WHAT IS NEEDED =
What lies from the line containing "Continue the Blender" through the line containing "b, 'plas', ch)"? Print exactly those lines, with both ends, and no others.

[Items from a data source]
━━━━━━━━━━━━━━━━━━━━

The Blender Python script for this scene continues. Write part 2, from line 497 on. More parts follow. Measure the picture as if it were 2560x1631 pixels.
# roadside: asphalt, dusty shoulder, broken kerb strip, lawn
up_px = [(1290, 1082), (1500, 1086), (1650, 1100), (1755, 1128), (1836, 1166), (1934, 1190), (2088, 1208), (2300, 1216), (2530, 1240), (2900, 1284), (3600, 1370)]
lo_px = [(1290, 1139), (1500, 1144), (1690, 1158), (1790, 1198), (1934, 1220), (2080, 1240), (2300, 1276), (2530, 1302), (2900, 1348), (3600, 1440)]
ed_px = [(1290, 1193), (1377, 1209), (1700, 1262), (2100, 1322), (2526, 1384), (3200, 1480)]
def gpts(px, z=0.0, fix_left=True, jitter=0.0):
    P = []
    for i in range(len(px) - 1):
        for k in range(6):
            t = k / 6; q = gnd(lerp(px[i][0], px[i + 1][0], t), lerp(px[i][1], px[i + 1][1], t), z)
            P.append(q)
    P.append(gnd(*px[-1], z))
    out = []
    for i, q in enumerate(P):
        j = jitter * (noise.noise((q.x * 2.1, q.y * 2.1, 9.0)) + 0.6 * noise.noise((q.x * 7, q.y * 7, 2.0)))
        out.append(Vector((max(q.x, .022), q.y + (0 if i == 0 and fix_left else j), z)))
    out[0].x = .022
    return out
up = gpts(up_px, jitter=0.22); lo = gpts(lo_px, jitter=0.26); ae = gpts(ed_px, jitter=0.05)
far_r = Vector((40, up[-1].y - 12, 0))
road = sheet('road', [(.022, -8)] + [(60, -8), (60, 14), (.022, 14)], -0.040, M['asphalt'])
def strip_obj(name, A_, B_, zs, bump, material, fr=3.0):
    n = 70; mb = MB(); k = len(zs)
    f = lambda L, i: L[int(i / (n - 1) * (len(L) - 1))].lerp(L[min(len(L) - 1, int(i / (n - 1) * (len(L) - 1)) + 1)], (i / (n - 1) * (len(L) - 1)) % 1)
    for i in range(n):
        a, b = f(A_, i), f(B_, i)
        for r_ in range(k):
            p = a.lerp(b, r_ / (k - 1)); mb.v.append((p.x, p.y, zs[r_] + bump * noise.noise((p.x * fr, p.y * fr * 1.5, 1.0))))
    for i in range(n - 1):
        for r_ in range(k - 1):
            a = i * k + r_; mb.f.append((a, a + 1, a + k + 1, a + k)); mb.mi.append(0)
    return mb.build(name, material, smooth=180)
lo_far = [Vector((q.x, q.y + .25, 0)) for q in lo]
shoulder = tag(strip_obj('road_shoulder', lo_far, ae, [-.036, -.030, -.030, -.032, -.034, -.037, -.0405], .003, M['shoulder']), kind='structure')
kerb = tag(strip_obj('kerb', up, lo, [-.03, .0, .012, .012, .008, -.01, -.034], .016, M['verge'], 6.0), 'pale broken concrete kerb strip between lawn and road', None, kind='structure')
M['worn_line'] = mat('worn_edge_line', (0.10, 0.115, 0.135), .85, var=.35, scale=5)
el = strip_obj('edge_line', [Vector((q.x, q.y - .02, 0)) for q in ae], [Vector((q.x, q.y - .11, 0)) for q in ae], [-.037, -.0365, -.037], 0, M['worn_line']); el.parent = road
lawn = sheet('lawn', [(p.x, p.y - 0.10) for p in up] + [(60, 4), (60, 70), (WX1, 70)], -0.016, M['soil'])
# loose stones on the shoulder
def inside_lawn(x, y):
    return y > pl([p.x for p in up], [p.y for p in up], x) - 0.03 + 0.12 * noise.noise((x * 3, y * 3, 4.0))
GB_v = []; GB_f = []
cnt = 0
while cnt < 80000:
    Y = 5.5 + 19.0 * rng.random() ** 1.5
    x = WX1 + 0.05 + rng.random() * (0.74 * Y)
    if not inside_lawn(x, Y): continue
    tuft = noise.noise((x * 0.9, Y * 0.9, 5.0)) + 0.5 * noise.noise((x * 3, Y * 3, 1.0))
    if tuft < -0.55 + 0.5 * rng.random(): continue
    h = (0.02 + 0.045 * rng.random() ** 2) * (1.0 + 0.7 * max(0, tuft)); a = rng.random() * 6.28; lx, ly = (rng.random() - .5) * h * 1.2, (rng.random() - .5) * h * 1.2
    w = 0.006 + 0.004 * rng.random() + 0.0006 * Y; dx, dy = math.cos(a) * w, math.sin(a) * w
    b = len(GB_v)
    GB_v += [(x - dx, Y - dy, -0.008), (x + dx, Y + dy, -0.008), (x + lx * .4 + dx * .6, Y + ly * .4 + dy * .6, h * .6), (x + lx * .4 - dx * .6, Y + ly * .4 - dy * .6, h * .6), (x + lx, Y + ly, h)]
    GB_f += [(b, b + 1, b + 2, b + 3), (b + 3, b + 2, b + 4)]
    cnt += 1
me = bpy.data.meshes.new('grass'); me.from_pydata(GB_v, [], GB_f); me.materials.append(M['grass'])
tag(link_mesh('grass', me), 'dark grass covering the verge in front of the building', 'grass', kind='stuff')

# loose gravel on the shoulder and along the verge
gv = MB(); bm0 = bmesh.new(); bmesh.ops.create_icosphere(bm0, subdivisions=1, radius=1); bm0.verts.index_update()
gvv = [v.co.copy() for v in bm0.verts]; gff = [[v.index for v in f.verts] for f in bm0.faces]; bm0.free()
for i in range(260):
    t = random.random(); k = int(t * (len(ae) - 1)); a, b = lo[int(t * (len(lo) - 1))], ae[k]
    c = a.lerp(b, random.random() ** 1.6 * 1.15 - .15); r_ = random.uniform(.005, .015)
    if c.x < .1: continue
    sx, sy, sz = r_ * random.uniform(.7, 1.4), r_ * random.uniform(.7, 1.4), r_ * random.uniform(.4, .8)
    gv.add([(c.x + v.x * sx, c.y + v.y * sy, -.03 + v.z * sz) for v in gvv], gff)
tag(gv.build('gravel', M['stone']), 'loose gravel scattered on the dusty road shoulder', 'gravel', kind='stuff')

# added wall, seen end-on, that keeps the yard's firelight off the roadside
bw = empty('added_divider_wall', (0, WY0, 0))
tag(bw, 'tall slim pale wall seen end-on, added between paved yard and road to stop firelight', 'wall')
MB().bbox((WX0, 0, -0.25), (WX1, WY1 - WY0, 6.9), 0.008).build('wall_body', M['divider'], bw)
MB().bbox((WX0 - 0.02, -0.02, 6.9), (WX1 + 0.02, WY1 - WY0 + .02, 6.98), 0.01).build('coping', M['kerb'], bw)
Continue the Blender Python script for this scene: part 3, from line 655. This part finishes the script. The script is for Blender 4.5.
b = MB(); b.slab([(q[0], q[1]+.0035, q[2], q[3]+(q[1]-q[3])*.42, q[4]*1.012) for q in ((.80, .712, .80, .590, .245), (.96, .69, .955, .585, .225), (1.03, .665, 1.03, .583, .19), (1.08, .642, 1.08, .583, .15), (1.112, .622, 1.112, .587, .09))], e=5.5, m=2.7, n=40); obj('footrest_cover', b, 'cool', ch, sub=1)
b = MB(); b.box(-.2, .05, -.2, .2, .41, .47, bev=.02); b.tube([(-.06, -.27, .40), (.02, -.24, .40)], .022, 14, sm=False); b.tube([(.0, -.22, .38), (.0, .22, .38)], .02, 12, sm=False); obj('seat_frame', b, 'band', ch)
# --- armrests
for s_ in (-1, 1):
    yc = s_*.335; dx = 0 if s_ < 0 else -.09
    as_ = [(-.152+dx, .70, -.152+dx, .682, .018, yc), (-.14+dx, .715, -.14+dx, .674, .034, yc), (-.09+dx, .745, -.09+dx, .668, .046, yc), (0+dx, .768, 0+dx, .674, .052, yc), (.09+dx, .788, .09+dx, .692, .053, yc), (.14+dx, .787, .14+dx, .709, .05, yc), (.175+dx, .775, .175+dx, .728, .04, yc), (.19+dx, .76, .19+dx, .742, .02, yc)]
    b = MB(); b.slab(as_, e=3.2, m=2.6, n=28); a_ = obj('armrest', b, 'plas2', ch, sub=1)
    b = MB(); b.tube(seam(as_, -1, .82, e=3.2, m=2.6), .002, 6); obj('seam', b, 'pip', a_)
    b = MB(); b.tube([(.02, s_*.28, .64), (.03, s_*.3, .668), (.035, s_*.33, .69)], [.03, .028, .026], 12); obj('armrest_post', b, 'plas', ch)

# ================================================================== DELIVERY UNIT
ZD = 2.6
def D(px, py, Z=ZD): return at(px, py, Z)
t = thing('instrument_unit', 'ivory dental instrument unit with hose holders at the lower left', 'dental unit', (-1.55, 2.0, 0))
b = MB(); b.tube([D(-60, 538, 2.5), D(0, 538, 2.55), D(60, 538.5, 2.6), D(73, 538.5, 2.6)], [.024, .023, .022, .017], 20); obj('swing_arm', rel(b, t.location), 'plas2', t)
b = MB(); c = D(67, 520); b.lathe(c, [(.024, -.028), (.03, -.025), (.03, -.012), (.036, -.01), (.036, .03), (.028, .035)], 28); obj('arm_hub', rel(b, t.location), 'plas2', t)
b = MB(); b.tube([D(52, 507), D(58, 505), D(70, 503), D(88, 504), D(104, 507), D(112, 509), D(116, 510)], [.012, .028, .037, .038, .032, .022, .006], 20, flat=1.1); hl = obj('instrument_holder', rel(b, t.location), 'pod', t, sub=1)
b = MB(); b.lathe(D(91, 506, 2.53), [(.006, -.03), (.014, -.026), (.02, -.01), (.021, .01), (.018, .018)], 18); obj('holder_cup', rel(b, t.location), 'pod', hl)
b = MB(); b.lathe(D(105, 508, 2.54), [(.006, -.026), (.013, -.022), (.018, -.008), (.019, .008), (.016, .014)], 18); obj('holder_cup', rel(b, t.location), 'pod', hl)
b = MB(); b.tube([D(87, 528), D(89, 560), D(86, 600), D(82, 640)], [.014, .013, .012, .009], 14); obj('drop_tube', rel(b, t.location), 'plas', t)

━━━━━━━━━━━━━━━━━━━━

EXERCISE OUTPUT =
Continue the Blender Python script for this scene: part 3, from line 655. This part finishes the script. The script is for Blender 4.5.
b = MB(); b.slab([(q[0], q[1]+.0035, q[2], q[3]+(q[1]-q[3])*.42, q[4]*1.012) for q in ((.80, .712, .80, .590, .245), (.96, .69, .955, .585, .225), (1.03, .665, 1.03, .583, .19), (1.08, .642, 1.08, .583, .15), (1.112, .622, 1.112, .587, .09))], e=5.5, m=2.7, n=40); obj('footrest_cover', b, 'cool', ch, sub=1)
b = MB(); b.box(-.2, .05, -.2, .2, .41, .47, bev=.02); b.tube([(-.06, -.27, .40), (.02, -.24, .40)], .022, 14, sm=False); b.tube([(.0, -.22, .38), (.0, .22, .38)], .02, 12, sm=False); obj('seat_frame', b, 'band', ch)
# --- armrests
for s_ in (-1, 1):
    yc = s_*.335; dx = 0 if s_ < 0 else -.09
    as_ = [(-.152+dx, .70, -.152+dx, .682, .018, yc), (-.14+dx, .715, -.14+dx, .674, .034, yc), (-.09+dx, .745, -.09+dx, .668, .046, yc), (0+dx, .768, 0+dx, .674, .052, yc), (.09+dx, .788, .09+dx, .692, .053, yc), (.14+dx, .787, .14+dx, .709, .05, yc), (.175+dx, .775, .175+dx, .728, .04, yc), (.19+dx, .76, .19+dx, .742, .02, yc)]
    b = MB(); b.slab(as_, e=3.2, m=2.6, n=28); a_ = obj('armrest', b, 'plas2', ch, sub=1)
    b = MB(); b.tube(seam(as_, -1, .82, e=3.2, m=2.6), .002, 6); obj('seam', b, 'pip', a_)
    b = MB(); b.tube([(.02, s_*.28, .64), (.03, s_*.3, .668), (.035, s_*.33, .69)], [.03, .028, .026], 12); obj('armrest_post', b, 'plas', ch)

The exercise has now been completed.